Check each line below for "pixels" and report how many have it, nothing else.

▸ **THE INPUT**:

========================================

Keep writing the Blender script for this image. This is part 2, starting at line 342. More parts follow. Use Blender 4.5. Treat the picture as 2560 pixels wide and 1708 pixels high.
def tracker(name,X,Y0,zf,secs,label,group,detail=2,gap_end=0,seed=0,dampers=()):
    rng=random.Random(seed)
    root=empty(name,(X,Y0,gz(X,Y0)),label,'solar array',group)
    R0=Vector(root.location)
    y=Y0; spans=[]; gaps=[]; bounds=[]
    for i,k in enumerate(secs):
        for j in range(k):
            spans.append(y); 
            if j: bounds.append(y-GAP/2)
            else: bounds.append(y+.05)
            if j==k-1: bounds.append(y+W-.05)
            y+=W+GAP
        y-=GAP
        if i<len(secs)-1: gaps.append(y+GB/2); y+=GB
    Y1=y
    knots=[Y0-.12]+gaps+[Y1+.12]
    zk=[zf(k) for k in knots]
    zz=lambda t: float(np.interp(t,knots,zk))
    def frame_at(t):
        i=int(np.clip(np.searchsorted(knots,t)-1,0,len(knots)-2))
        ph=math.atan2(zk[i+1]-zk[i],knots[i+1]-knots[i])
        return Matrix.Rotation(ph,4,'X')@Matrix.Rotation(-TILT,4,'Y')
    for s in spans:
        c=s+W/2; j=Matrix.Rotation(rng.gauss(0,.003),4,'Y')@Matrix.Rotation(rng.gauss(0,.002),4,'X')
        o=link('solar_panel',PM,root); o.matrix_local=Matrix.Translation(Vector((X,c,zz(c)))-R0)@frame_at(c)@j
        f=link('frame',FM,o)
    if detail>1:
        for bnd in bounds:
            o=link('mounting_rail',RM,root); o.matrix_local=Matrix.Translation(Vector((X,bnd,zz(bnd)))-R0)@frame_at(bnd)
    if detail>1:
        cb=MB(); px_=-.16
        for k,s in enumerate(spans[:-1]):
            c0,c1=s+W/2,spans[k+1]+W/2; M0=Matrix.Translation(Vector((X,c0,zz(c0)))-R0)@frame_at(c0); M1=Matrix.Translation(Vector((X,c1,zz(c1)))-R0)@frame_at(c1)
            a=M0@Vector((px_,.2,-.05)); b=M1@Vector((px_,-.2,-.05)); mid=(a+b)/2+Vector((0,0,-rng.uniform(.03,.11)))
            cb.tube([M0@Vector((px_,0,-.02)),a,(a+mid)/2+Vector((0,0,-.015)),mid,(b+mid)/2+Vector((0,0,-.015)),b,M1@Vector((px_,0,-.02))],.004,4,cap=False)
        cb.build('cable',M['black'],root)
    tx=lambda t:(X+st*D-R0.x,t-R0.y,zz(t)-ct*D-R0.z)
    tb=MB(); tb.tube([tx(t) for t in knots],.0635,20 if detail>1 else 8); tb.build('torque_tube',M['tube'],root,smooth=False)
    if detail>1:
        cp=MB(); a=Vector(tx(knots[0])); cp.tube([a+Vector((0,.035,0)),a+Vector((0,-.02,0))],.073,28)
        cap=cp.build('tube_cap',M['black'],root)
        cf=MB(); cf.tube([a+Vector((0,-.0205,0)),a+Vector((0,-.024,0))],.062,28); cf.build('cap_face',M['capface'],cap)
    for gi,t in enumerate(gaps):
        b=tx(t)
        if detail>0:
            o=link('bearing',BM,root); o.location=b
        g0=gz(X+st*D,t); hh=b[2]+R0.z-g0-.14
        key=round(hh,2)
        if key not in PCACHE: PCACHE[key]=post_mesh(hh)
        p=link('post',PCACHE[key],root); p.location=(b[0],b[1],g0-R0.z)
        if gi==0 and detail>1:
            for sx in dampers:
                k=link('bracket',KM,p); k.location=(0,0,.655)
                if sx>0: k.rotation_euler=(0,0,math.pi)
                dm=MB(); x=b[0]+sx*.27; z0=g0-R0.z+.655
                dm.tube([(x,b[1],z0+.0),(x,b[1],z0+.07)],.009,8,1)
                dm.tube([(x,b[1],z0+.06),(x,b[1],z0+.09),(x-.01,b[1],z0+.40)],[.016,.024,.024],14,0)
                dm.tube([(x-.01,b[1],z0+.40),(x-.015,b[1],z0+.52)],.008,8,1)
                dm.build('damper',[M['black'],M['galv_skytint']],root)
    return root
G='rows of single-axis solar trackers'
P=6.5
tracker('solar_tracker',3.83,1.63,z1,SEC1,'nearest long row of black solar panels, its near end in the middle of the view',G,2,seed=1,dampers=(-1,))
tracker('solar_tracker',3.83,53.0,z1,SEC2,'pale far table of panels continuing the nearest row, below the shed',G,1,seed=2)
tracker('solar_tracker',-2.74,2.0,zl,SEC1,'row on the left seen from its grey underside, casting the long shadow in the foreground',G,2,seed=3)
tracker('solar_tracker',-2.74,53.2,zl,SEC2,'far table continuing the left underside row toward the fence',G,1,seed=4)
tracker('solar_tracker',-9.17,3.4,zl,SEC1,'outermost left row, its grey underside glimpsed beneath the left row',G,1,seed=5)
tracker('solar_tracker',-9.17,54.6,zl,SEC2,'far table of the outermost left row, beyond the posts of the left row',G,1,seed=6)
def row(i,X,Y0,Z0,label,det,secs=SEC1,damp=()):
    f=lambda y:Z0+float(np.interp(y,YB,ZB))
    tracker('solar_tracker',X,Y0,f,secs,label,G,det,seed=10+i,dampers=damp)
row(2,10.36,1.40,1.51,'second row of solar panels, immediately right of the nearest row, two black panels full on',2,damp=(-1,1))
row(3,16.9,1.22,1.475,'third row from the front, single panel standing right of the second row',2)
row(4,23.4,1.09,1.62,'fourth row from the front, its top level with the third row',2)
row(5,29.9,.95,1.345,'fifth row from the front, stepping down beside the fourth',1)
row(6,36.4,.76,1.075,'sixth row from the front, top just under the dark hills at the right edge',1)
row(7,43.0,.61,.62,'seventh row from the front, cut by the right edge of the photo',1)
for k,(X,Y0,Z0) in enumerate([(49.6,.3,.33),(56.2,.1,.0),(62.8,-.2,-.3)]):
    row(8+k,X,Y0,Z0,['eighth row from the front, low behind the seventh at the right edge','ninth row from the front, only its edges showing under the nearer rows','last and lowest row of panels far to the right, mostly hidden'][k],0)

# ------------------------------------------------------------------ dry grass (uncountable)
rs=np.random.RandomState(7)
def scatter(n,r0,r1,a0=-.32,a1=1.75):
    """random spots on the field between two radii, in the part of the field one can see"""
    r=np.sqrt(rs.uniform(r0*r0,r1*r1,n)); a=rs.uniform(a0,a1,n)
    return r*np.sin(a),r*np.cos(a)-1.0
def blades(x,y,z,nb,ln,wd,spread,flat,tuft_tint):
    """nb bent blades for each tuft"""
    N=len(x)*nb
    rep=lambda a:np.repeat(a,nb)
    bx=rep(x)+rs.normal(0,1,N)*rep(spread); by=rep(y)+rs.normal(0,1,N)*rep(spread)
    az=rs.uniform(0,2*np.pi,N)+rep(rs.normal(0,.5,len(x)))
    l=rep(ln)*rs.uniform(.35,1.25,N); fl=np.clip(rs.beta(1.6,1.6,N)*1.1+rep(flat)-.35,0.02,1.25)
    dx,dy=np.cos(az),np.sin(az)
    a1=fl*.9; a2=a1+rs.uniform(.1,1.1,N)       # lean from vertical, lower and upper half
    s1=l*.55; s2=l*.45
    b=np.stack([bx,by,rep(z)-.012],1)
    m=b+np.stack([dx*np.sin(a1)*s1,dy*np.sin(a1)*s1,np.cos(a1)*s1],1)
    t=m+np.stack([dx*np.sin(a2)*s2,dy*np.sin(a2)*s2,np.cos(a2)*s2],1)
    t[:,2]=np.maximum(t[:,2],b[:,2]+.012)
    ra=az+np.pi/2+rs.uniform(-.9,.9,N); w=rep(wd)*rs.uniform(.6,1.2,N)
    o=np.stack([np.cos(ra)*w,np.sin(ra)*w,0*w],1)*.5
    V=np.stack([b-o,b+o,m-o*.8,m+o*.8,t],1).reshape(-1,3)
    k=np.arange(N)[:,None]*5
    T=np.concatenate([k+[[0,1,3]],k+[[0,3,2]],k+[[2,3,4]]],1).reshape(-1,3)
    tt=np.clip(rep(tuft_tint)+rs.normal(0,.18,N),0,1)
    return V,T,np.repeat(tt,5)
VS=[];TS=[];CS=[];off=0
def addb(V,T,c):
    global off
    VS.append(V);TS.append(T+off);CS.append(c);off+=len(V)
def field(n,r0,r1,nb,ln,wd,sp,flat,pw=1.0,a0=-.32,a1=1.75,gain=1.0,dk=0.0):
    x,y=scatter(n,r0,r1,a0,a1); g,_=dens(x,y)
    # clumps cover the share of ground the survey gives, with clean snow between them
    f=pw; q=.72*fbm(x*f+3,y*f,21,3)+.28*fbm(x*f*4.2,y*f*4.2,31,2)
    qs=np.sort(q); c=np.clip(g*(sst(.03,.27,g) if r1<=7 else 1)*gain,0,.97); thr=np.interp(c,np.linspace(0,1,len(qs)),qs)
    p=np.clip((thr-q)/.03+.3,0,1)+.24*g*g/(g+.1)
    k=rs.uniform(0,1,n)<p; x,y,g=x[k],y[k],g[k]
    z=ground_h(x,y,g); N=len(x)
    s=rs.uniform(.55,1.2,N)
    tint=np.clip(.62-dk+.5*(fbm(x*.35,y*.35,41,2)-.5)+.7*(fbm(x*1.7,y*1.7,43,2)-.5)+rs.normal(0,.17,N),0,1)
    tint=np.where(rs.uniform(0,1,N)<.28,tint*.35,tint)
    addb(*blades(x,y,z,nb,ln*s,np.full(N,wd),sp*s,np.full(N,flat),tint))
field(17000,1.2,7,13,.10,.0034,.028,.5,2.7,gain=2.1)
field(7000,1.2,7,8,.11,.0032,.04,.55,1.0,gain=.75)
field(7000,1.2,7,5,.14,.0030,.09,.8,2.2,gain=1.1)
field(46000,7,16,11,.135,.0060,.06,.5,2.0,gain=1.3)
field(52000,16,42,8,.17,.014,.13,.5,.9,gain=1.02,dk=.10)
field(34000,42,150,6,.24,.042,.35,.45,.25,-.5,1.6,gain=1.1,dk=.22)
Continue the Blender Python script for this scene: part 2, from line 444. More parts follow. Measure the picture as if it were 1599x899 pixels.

========================================

▸ **RESPONSE TO THE TASK**: 2